Pero podemos deducir aquí también una segunda lección. Vicente de Paúl formuló su consejo también como un antídoto contra la autocompasión. A cualquiera que le toque el papel de dar (un padre, un ministro, un maestro, una enfermera, un trabajador social, un abogado por la justicia, un filántropo, un político) se le presenta la tentación de dejarse llevar de la autocompasión: “¡Mira todo lo que estoy haciendo! ¡Hago todo esto por los demás, pero nadie hace nada por mí! ¡Estoy tan cansado! ¿Cuándo se acaba esto? ¿Acaso el único que se preocupa soy yo? ¡Esto me está exigiendo más de lo justo! ¡Tengo mis propios problemas personales a los que debería atender”.

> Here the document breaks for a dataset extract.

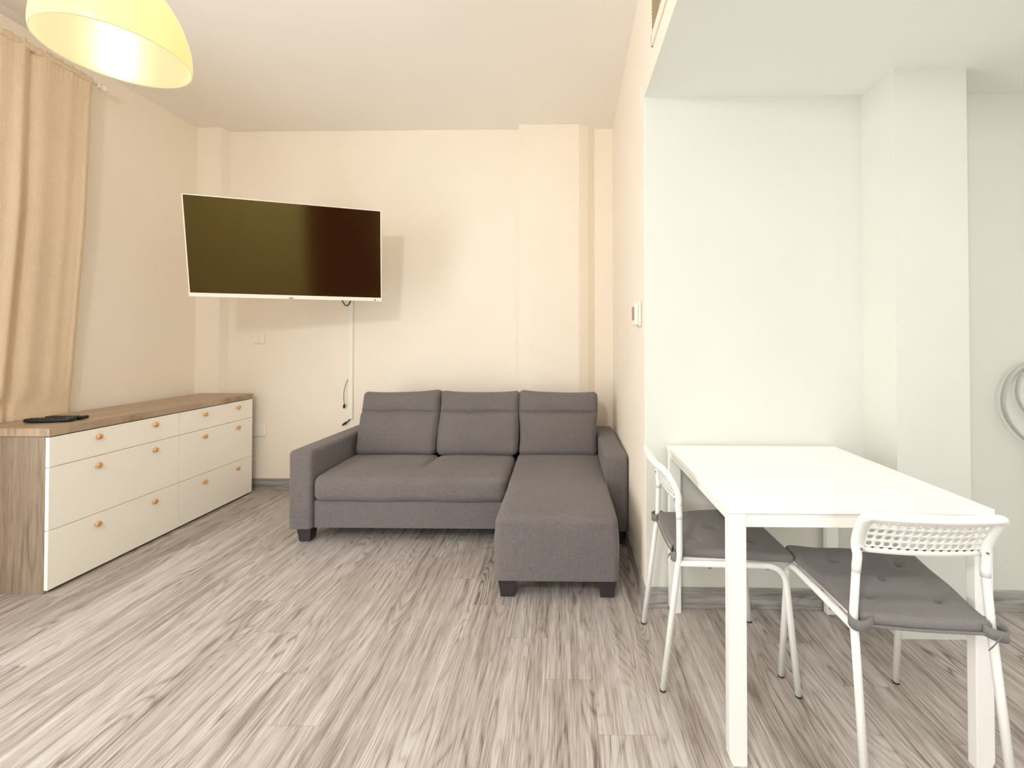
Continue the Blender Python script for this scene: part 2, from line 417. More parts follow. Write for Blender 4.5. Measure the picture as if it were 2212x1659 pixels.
# ------------------------------------------------------------------ thermostat
t = thing('thermostat', 'small white wall thermostat with olive display beside the wall corner', 'thermostat', (XW, 2.15, 1.35))
o = boxes('backplate', [(-.012, 0, -.06, .04, -.062, .062)], M['white_plastic'], t, .006)
boxes('body', [(-.03, -.012, -.044, .04, -.055, .055)], M['white_plastic'], t, .006)
boxes('display', [(-.032, -.0295, -.02, .032, -.03, .035)], M['lcd'], t)

# ------------------------------------------------------------------ switches / sockets
s = thing('light_switch', 'pale wall switch plate on the cream wall below the television', 'wall switch', (-2.49, YB, 1.235))
boxes('plate', [(-.046, .046, -.010, 0, -.046, .046)], M['white_plastic'], s, .004)
boxes('rocker', [(-.03, -.002, -.014, -.009, -.03, .03)], M['white_plastic'], s, .002); boxes('rocker', [(.002, .03, -.014, -.009, -.03, .03)], M['white_plastic'], s, .002)
s = thing('wall_socket', 'white wall socket low on the back wall by the dresser end', 'wall socket', (-2.47, YB, .48))
boxes('plate', [(-.075, .045, -.012, 0, -.045, .045)], M['white_plastic'], s, .004)
boxes('socket_face', [(-.05, .03, -.015, -.011, -.03, .03)], M['white_plastic'], s, .002)

# ------------------------------------------------------------------ cable cover and loose cables
rx = -1.728
cc = boxes('cable_cover', [(rx - .018, rx + .018, YB - .016, YB, .577, 1.575)], M['white_plastic'], None, .003)
tag(cc, 'narrow white vertical cable duct on wall beneath the television', 'cable duct')
def cable(name, pts, r, label, plug=None):
    root = thing(name, label, 'cable', tuple(pts[0]))
    bm = bmesh.new(); tube(bm, [Vector(p) - Vector(pts[0]) for p in pts], r, 8); link('wire', bm, M['black'], root, True)
    if plug:
        bm = bmesh.new(); a, b, rr = plug; a = Vector(a) - Vector(pts[0]); b = Vector(b) - Vector(pts[0])
        tube(bm, [a, a.lerp(b, .2), a.lerp(b, .75), b], [rr * .5, rr, rr * .9, rr * .4], 10); link('plug', bm, M['black'], root, True)
    return root
c1 = bez((-1.745, YB - .018, .90), (-1.775, YB - .025, .84), (-1.782, YB - .03, .77), (-1.772, YB - .022, .70), 14)
cable('power_cable', c1, .0022, 'thin black cable with plug hanging beside the white duct', (c1[-1], (-1.776, YB - .022, .665), .009))
c2 = [Vector((-1.733, YB - .006, .575)), Vector((-1.742, YB - .012, .566)), Vector((-1.752, YB - .02, .555))]
cable('cable_end', c2, .004, 'short black plug end poking out under the white duct', (c2[-1], (-1.785, YB - .03, .53), .009))

# ------------------------------------------------------------------ television on its swivel arm
TVC = Vector((-1.797, 2.818, 1.803)); TW, TH = 1.125, .625
tv = thing('television', 'large wall-mounted flat television with white frame, switched off', 'television', TVC, 0)
tv.rotation_euler = (0, 0, 0)
tvm = Matrix.Rotation(.34, 4, 'Z') @ Matrix.Rotation(.182, 4, 'X')
tv.rotation_euler = tvm.to_euler()
# local: x along the width, -y towards the viewer, z up
b = .0065; bb = .025
boxes('frame', [(-TW / 2, TW / 2, -.004, .03, TH / 2 - b, TH / 2), (-TW / 2, -TW / 2 + b, -.004, .03, -TH / 2, TH / 2), (TW / 2 - b, TW / 2, -.004, .03, -TH / 2, TH / 2), (-TW / 2, TW / 2, -.006, .03, -TH / 2, -TH / 2 + bb)], M['tv_frame'], tv, .0015)
boxes('screen', [(-TW / 2 + b, TW / 2 - b, 0, .02, -TH / 2 + bb, TH / 2 - b)], M['screen'], tv)
boxes('back_panel', [(-TW / 2 + .002, TW / 2 - .002, .02, .035, -TH / 2 + .002, TH / 2 - .002), (-.38, .38, .035, .06, -TH / 2 + .02, .12)], M['tv_back'], tv, .006)
boxes('logo_badge', [(-.012, .012, -.0075, -.005, -TH / 2 + .004, -TH / 2 + .011)], M['steel'], tv)
bm = bmesh.new(); lathe(bm, [(0, -.0075), (.0045, -.0075), (.0045, -.005)], (TW / 2 - .045, 0, -TH / 2 + .009), 'Y', 12); link('sensor', bm, M['black'], tv)
inv = tvm.inverted()
def tl(p): return inv @ (Vector(p) - TVC)
bm = bmesh.new()
wallp = Vector((-1.72, YB - .02, 1.80)); elbow = Vector((-1.58, 3.17, 1.80)); hub = TVC + tvm @ Vector((0, .075, 0))
for p, q in ((wallp, elbow), (elbow, hub)):
    tube(bm, [tl(p), tl(q)], (.02), 10)
link('swivel_arm', bm, M['black'], tv, True)
bm = bmesh.new(); box(bm, -.06, .06, -.02, .0, -.12, .12)
for vv in bm.verts: vv.co = tl(Vector((wallp.x, YB - .001, 1.80)) + vv.co)
link('wall_plate', bm, M['black'], tv)
bm = bmesh.new(); box(bm, -.1, .1, .06, .075, -.1, .1); link('mounting_plate', bm, M['black'], tv)
c3 = bez((-1.715, YB - .012, 1.60), (-1.715, YB - .10, 1.40), (-1.70, YB - .2, 1.52), (-1.62, YB - .45, 1.60), 16)
bm = bmesh.new(); tube(bm, [tl(p) for p in c3], .005, 8); link('signal_cable', bm, M['black'], tv, True)

# ------------------------------------------------------------------ dresser
DX0, DX1, DY0, DY1 = -2.90, -2.497, 2.058, 3.432
d = thing('dresser', 'low brown oak-effect dresser with cream drawer fronts along the left wall', 'dresser', (-2.7, 2.75, 0))
bxl('side_panel', [(DX0, DX1, DY0, DY0 + .022, 0.0, .754)], M['dresser_wood'], d, .0015)
bxl('side_panel', [(DX0, DX1, DY1 - .022, DY1, 0.0, .754)], M['dresser_wood'], d, .0015)
bxl('back_panel', [(DX0, DX0 + .01, DY0 + .022, DY1 - .022, .02, .754)], M['dresser_wood'], d)
bxl('plinth', [(DX1 - .05, DX1 - .03, DY0 + .022, DY1 - .022, 0, .05)], M['shadow_gap'], d)
bxl('bottom_panel', [(DX0 + .01, DX1 - .002, DY0 + .022, DY1 - .022, .012, .03)], M['dresser_wood'], d)
bxl('divider', [(DX0 + .01, DX1 - .002, 2.765, 2.781, .03, .754)], M['dresser_wood'], d)
bxl('top', [(DX0, DX1 + .022, DY0 - .003, DY1 + .003, .756, .795)], M['dresser_top'], d, .0015)
rows = [(.607, .751), (.302, .604), (.016, .299)]
knz = [.708, .556, .245]
for y0, y1, ks in ((DY0 + .001, 2.7705, (2.276, 2.598)), (2.7735, DY1 - .001, (2.966, 3.272))):
    for (z0, z1), kz in zip(rows, knz):
        dd = thing('drawer', '', '', (0, 0, 0)); del dd['label']; del dd['category']
        bpy.data.objects.remove(dd)
        fr = bxl('drawer', [(DX1 + .0005, DX1 + .0185, y0, y1, z0, z1)], M['cream_lacquer'], d, .0012)
        for ky in ks:
            bm = bmesh.new()
            lathe(bm, [(0, .022), (.007, .0215), (.0125, .0195), (.0155, .016), (.0155, .012), (.012, .009), (.008, .006), (.008, .003), (.010, .001), (.010, 0)], (DX1 + .018 + 2.7, ky - 2.75, kz), 'X', 20)
            kn = link('knob', bm, M['brass'], None, True); kn.parent = fr

# remotes on the dresser
def remote(name, label, loc, rz, L, W, H):
    r_ = thing(name, label, 'remote control', loc, rz, None)
    def df(p, u, v_, w):
        p.z += .004 * (u * u); return p
    soft_box('body', -L / 2, L / 2, -W / 2, W / 2, 0.0005, H, .007, M['black'], r_, (10, 3, 2), df)
    for i in range(6):
        for j in (-1, 0, 1):
            bm = bmesh.new(); u = -.7 + i * .24
            x = u * L / 2; box(bm, x - .004, x + .004, j * W * .27 - .003, j * W * .27 + .003, H - .001 + .004 * u * u, H + .0015 + .004 * u * u); link('button', bm, M['rubber'], r_)
remote('remote_control', 'long black remote control lying on the dresser, nearer the room', (-2.66, 2.215, .7955), R(14), .20, .048, .02)
remote('remote_control', 'black remote control lying further back on the dresser by the curtain', (-2.655, 2.285, .7955), R(6), .185, .042, .018)

# ------------------------------------------------------------------ curtain and rod
rod = thing('curtain_rod', 'white curtain rod with round finial high on the left wall', 'curtain rod', (-2.87, 1.0, 2.795))
bm = bmesh.new(); tube(bm, [(0, -1.7, 0), (0, 1.61, 0)], .011, 14); link('pole', bm, M['white_plastic'], rod, True)
for y in (1.625, -1.715):
    bm = bmesh.new(); sg = 1 if y > 0 else -1
    lathe(bm, [(0.011, y - .02 * sg), (.017, y - .018 * sg), (.017, y - .010 * sg), (.011, y - .006 * sg), (.021, y + .008 * sg), (.024, y + .02 * sg), (.021, y + .032 * sg), (.010, y + .041 * sg), (0, y + .042 * sg)], (0, 0, 0), 'Y', 20)
    link('finial', bm, M['white_plastic'], rod, True)
for y in (1.585, -.3, -1.6):
    bm = bmesh.new(); tube(bm, [(0, y, 0), (-.088, y, 0)], .007, 10); tube(bm, [(-.088, y, 0), (-.078, y, 0)], .022, 14); link('bracket', bm, M['white_plastic'], rod, True)
def curtain_mesh(y_top0, y_top1, ztop, zbot, ph):
    bm = bmesh.new(); NU, NV = 220, 70; grid = []
    def X(s, tz):
        # folds: deep and narrow near the window, broad and shallow by the free edge
        g_ = lambda c, w_: math.exp(-((s - c) / w_) ** 2)
        if s < .62: f = math.sin(s * 40 + ph) * .026
        else: f = 0
        f = f * min(1, max(0, (.64 - s) / .05))
        f += .022 * g_(.688, .020) - .034 * g_(.738, .016) + .010 * g_(.79, .03) - .003 * g_(.86, .03) + .0035 * g_(.90, .02) - .003 * g_(.94, .02) + .0015 * math.sin(s * 45 + 4 * tz) + .005 * g_(.985, .008)
        return f * (.55 + .45 * min(1, tz * 3)) if tz < 1 / 3 else f * (1.0 - .25 * (tz - 1 / 3))
    for iv in range(NV + 1):
        tz = (iv / NV) ** 1.3; z = ztop + (zbot - ztop) * tz; row = []
        drift = -.085 * tz * 1.0
        for iu in range(NU + 1):
            s = iu / NU
            y = y_top0 + (y_top1 - y_top0) * s + drift * s + .03 * math.sin(tz * 3 + s * 2) * (1 - s)
            x = -2.868 + X(s, tz) - .036 * min(1, max(0, (ztop - z - .9) / 1.0))
            x = max(x, -2.948)
            if z < .9: x = min(x, -2.912)
            # gathered pocket at the top
            g = max(0, 1 - tz * 22)
            x += g * .0022 * math.sin(s * 300 + 1.3 * math.sin(s * 31)) ; zz = z + g * (.005 * math.sin(s * 120) + .004 * math.sin(s * 271 + 2))
            row.append(bm.verts.new((x, y, zz)))
        grid.append(row)
    for iv in range(NV):
        for iu in range(NU): bm.faces.new((grid[iv][iu], grid[iv][iu + 1], grid[iv + 1][iu + 1], grid[iv + 1][iu]))
    return bm
cu = thing('curtain', 'long beige curtain hanging from the rod behind the dresser', 'curtain', (0, 0, 0))
pan = link('panel', curtain_mesh(1.45, 2.575, 2.82, .04, .4), M['curtain'], cu, True)
so = pan.modifiers.new('solid', 'SOLIDIFY'); so.thickness = .003; so.offset = 0
hd = []
bm = bmesh.new(); pts = []
for i in range(241):
    s = i / 240; y = 1.45 + 1.125 * s
    pts.append((-2.868, y, 2.797 + .0015 * math.sin(s * 97)))
tube(bm, pts, [(.0145 + .0016 * math.sin(i * 1.3) * math.sin(i * .37) + (.006 * abs(math.sin(i * .21)) if i < 185 else 0), .0145 + .0014 * math.sin(i * .9)) for i in range(241)], 12)
link('rod_pocket', bm, M['curtain'], cu, True)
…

Es fácil, especialmente cuando por falta de apoyo uno se siente  cansado y frustrado, desalentarse, comenzar a sentirse triste por uno mismo, y finalmente tener el sentimiento de que los otros nos usan y abusan injustamente, de que nos exigen dar más de lo que nos corresponde.
 
Eso es muy común. Los que prestan cuidado y atención se sienten con frecuencia víctimas de aquellos a quienes se entregan generosamente. Hasta hemos acuñado algunos términos para esto: “Cansancio de compasión, o compasión cansada”,  “Compasión quemada”. No nos viene de sorpresa el  que mucha gente buena se moleste por las exigencias y reclamaciones de los pobres:  mejora del sistema de seguridad social, el dinamismo o empuje por parte de varios grupos luchando por sus derechos, la presión por más inmigración, la sangría y el desgaste que los enfermos provocan  en la energía y el dinero de la sociedad, el costo de reparar el daño causado  por jóvenes vándalos, y así sucesivamente. Se siente la tentación de dejarlo todo y de ceder; de dejar de caminar la milla extra y de ceder a la tentación de resignarse o de dimitir; y entonces cuidarnos de nosotros mismos.

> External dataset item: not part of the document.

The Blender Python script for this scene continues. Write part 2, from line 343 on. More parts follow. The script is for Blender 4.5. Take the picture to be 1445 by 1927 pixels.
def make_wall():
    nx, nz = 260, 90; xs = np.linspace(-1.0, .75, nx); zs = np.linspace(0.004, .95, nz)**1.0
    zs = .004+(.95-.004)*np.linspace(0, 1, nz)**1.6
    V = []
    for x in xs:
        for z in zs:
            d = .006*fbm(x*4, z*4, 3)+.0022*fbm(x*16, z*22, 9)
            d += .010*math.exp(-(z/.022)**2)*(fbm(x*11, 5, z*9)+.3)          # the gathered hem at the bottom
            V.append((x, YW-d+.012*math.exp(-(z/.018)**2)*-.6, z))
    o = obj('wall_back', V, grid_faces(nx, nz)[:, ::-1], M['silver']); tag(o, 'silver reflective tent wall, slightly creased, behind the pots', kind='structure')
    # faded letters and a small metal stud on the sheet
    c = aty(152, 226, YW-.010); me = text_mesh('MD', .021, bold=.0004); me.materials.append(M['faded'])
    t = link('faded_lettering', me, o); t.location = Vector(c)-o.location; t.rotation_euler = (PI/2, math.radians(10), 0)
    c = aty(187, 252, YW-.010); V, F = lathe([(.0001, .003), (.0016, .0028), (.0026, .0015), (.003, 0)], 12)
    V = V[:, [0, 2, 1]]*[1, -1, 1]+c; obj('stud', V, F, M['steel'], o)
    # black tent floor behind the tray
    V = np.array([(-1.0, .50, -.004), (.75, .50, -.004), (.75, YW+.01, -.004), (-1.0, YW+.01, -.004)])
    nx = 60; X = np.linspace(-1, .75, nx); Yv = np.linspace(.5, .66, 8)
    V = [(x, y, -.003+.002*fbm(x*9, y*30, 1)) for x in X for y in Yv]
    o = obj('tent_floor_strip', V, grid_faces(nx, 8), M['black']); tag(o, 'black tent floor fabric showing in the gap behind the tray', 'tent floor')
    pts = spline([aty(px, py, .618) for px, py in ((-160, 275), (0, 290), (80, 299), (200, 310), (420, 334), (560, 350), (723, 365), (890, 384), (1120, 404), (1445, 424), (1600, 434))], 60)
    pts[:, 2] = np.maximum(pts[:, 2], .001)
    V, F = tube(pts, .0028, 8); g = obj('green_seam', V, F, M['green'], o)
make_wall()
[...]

Así pues, debemos recordar y repetir constantemente  el consejo de Vicente de Paúl: Si dejamos de servir a los pobres, aun justificándolo con nuestro cansancio y autocompasión, los pobres no sentirán nunca en su corazón el deseo de perdonarnos. Tenemos que recordar que la felicidad consiste más en dar que en recibir, y que también se consigue mucho más fácil.

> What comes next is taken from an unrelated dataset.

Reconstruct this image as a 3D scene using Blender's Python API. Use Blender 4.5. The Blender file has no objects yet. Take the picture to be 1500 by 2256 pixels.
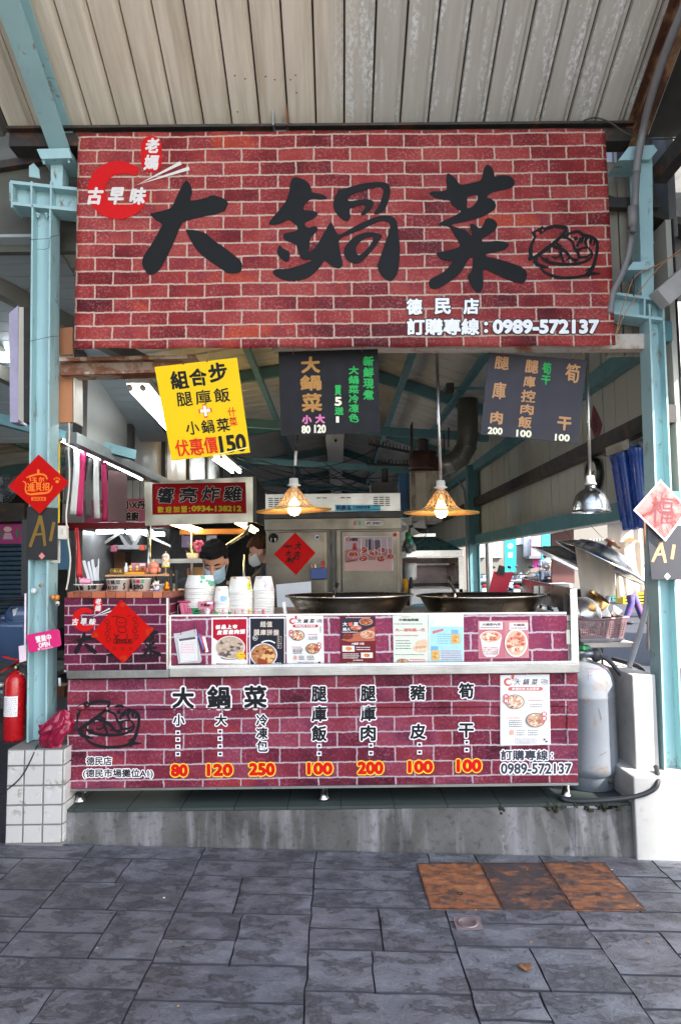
import bpy, bmesh, math, random
from mathutils import Vector, Matrix, noise
from mathutils.geometry import tessellate_polygon
R = math.radians
rnd = random.Random(11)
SC = bpy.context.scene
COL = SC.collection

# ------------------------------------------------------------------ camera
CAMP = Vector((0, 0, 1.38))
CROT = Matrix.Rotation(R(-0.25), 3, 'Z') @ Matrix.Rotation(R(90 + 4.574), 3, 'X') @ Matrix.Rotation(R(-0.66), 3, 'Z')
cam_d = bpy.data.cameras.new('camera')
cam_d.sensor_fit = 'HORIZONTAL'; cam_d.sensor_width = 36; cam_d.lens = 36.0
cam_d.clip_start = 0.05; cam_d.clip_end = 800
cam = bpy.data.objects.new('camera', cam_d); COL.objects.link(cam)
cam.matrix_world = Matrix.Translation(CAMP) @ CROT.to_4x4()
SC.camera = cam

# ------------------------------------------------------------------ world, sun, exposure
SUN_EL, SUN_AZ = 40.0, 30.0        # azimuth: degrees from +x towards -y
sdir = Vector((math.cos(R(SUN_EL)) * math.cos(R(SUN_AZ)), -math.cos(R(SUN_EL)) * math.sin(R(SUN_AZ)), math.sin(R(SUN_EL))))
W = bpy.data.worlds.new('World'); SC.world = W; W.use_nodes = True
nt = W.node_tree
sky = nt.nodes.new('ShaderNodeTexSky'); sky.sky_type = 'NISHITA'; sky.sun_disc = False
sky.sun_elevation = R(SUN_EL); sky.sun_rotation = math.atan2(sdir.x, sdir.y)
sky.air_density = 1.0; sky.dust_density = 1.5
hs = nt.nodes.new('ShaderNodeHueSaturation'); hs.inputs['Saturation'].default_value = .68     # thin high cloud whitens the blue
nt.links.new(sky.outputs[0], hs.inputs['Color']); nt.links.new(hs.outputs[0], nt.nodes['Background'].inputs[0])
nt.nodes['Background'].inputs[1].default_value = 0.15
sl = bpy.data.lights.new('sun', 'SUN'); sl.energy = 4.2; sl.angle = R(0.5); sl.color = (1, .95, .87)
so = bpy.data.objects.new('sun', sl); COL.objects.link(so); so.location = (6, -6, 9)
so.rotation_euler = (-sdir).to_track_quat('-Z', 'Y').to_euler()
SC.view_settings.view_transform = 'Standard'; SC.view_settings.look = 'None'
SC.view_settings.exposure = 2.25; SC.view_settings.gamma = 1
SC.render.engine = 'CYCLES'
SC.cycles.use_denoising = True
SC.cycles.max_bounces = 10; SC.cycles.diffuse_bounces = 6; SC.cycles.transparent_max_bounces = 12
SC.cycles.sample_clamp_indirect = 6
SC.cycles.caustics_reflective = False; SC.cycles.caustics_refractive = False

# ------------------------------------------------------------------ measuring: a photo point seen at depth Y, or at height z
def ray(px, py):
    return CROT @ Vector((px - 750, 1128 - py, -1500))
def P(px, py, Y):
    d = ray(px, py); return CAMP + d * (Y / d.y)
def G(px, py, z):
    d = ray(px, py); return CAMP + d * ((z - CAMP.z) / d.z)
def PXW(px, py, x):
    d = ray(px, py); return CAMP + d * ((x - CAMP.x) / d.x)
def lin(c):
    return tuple(((v / 255) / 12.92 if v / 255 <= .04045 else ((v / 255 + .055) / 1.055) ** 2.4) for v in c)

# ------------------------------------------------------------------ materials
MC = {}
def nodes(m):
    m.use_nodes = True; n = m.node_tree.nodes; b = n['Principled BSDF']; return m.node_tree, n, b
def N(t, typ, **kw):
    n = t.nodes.new(typ)
    for k, v in kw.items(): setattr(n, k, v)
    return n
def coords(t, kind='Object'):
    return N(t, 'ShaderNodeTexCoord').outputs[kind]
def noise_(t, vec, scale, detail=5, rough=.6, dist=0.0):
    n = N(t, 'ShaderNodeTexNoise'); n.inputs['Scale'].default_value = scale; n.inputs['Detail'].default_value = detail
    n.inputs['Roughness'].default_value = rough; n.inputs['Distortion'].default_value = dist
    if vec is not None: t.links.new(vec, n.inputs['Vector'])
    return n.outputs['Fac']
def ramp(t, fac, stops, interp='LINEAR'):
    r = N(t, 'ShaderNodeValToRGB'); r.color_ramp.interpolation = interp; e = r.color_ramp.elements
    while len(e) < len(stops): e.new(.5)
    for i, (p, c) in enumerate(stops):
        e[i].position = p; e[i].color = (*c, 1) if len(c) == 3 else c
    t.links.new(fac, r.inputs[0]); return r.outputs[0]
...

Las estampas o retratos presentan a Vicente de Paúl con un rostro enérgico pero amable, un rostro que por todas partes transpira una grata simpatía. Parece como un hombre con el que quisieras compartir una cena mano a mano.  Pero si pudieras cenar con él, tendrías mucho cuidado de no quejarte de la injusticia de la vida.